ETHAN GOLD
The Song of Sway Lake (Original Motion Picture Soundtrack) — Released digitally through Lakeshore Records, with CD and vinyl from Electrik Gold.
Ari Gold’s film of grieving, coming of age, and the decline of American aristocracy is beautifully scored by his twin brother Ethan Gold, who worked to complete his score and original songs on either side of a head injury. Rory Culkin, Robert Sheehan, Mary-Beth Piel, Isabelle McNally, Elizabeth Peña, and Jack Falahee star. To match this tale of generations of a family, set in the golden light of late summer on the Adirondack lake that bears their name, Ethan Gold’s score and title song create a quietly interwoven emotional force, driven by water, silence, and both nostalgia for and release of the past.
The album.
Part 1: The Song of Sway Lake contains the full film score in sequence. Two radically different versions of Ethan’s original title song open. ‘Sway Lake (Lost Record Version)’, sung by the inimitable John Grant, is arranged to sound as it’s described in the film: a secret recording of the composer singing with a small group of his friends on the eve the US entry into the War, pressed onto 78 and given to the glamorous Charlie and Hal Sway on their wedding day. This is followed by ‘Sway Lake (Big Band Version)’, sung by the stellar trio of English sisters The Staves. As it’s told in the film, this version was a big hit after the War, with all the razzle-dazzle, pride, and arrogance of America in the late 40s.

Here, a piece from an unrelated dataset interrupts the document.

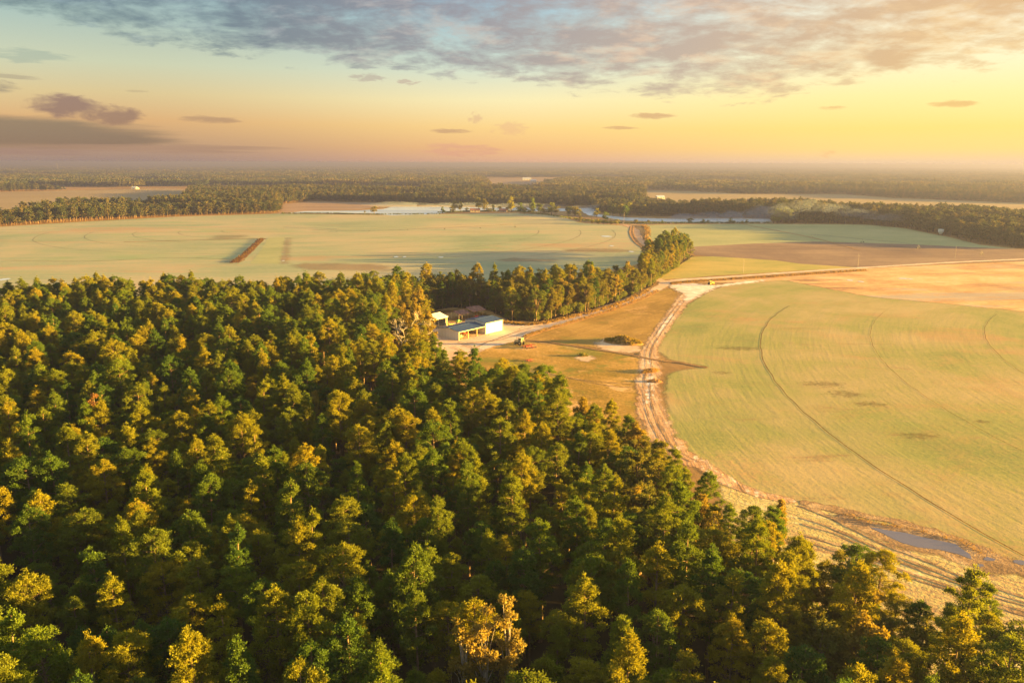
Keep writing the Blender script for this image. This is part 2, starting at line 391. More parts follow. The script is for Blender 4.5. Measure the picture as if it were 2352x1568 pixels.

The score, like the film, is contemplative, romantic, and bittersweet. Sparse and piano-driven, there are also shades of otherworldliness and dread from the trumpet of Jon Hassell and paintbrush guitar of Fred Frith. The longings of the bitter young Ollie, the charismatic Russian Nikolai, the grand and pretentious Charlie, and the ghosts of the ‘piano-playing war hero’ Hal Sway and his record-collector son Timmy echo and mingle through the grand lodge, and out on the quiet lake under both sun and moon.
After an intermission of Haitian big band music from the 1950s, we are treated to Part 2: Sketches of Sway, containing string arrangements, abandoned finales, and haunting sketches of the themes that ended up comprising the final score.
Bringing us full circle, the record closes with two of Ethan’s demos of the song ‘Sway Lake’.